En un movimiento predecible, el peronismo ha decidido mantenerse fiel a su esencia. Es un partido que ansía el poder y que puede tolerar contradicciones, traiciones, peleas internas y diversas crisis, pero que nunca aceptará jugar para perder. En este contexto, la candidatura de Sergio Massa conserva una oportunidad real de disputar las elecciones, a diferencia de lo que era evidente para todos con la fórmula Wado-Manzur.
La combinación de “hijo de la generación diezmada” y el cuestionado exgobernador tucumano generaba un híbrido que dejaba insatisfechos a muchos. No lograba reforzar la identidad confrontativa del kirchnerismo, algo que se hubiera conseguido de manera más clara con Axel Kicillof, ni seducía por su capacidad y experiencia de gestión, un terreno en el que Massa o incluso Daniel Scioli se destacaban más.

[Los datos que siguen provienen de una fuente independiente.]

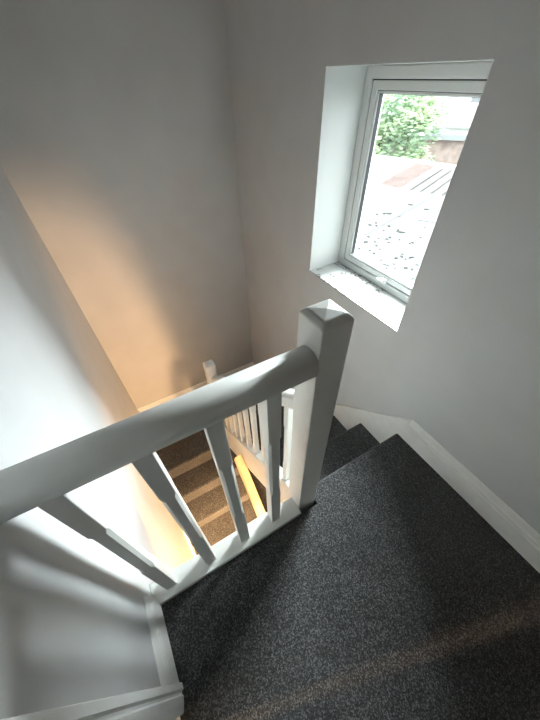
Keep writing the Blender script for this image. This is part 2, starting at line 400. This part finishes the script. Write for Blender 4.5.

Además, era una fórmula destinada a la derrota. Sufría la deserción de militantes que no podían aceptar el perfil conservador de Manzur y también la desconfianza de aquellos que no creían que Wado pudiera independizarse verdaderamente de Cristina Kirchner, a pesar de sus visitas amistosas a la Unión Industrial Argentina.
Los encuestadores ya advertían que existían posibilidades de que Juntos por el Cambio ganara en primera vuelta. Incluso el mercado financiero había dado su veredicto con su implacable lógica: frente a la perspectiva de una derrota del kirchnerismo, los bonos y acciones reaccionaron al alza, preparándose para una nueva administración más “amigable con el mercado”. Incluso la continuidad de Massa en el ministerio contribuía a crear ese clima, ya que se esperaba una transición ordenada.
Sin embargo, ni Massa ni Cristina estaban dispuestos a aceptar la derrota. Tampoco lo estaba Alberto Fernández, quien el jueves escuchó el ruego desesperado de los gobernadores en busca de una fórmula de unidad. La negociación fue complicada y todos tuvieron que ceder algo, pero también obtuvieron algo a cambio.
Para Cristina, esto implica mantener viva la posibilidad de cambiar su situación judicial y no entregar el poder al macrismo, aunque eso le suponga el alto costo de enojar a su militancia, que ya le reprocha su apoyo a un candidato que consideran demasiado cercano al “establishment”.
Para el presidente, este acuerdo significa resignarse a enfrentar al kirchnerismo en una interna y desdecirse de su prédica de dos años en contra de los acuerdos de cúpulas y los “dedazos”. Sin embargo, con Massa logra tener un candidato más afín a su perfil, lo cual en definitiva supone una reivindicación de la gestión albertista.
¿La inflación no resta votos?
Por supuesto, el gran ganador en esta situación es Massa, quien logra hacer valer su apuesta de 2019, cuando aceptó convertirse en el socio minoritario del Frente de Todos.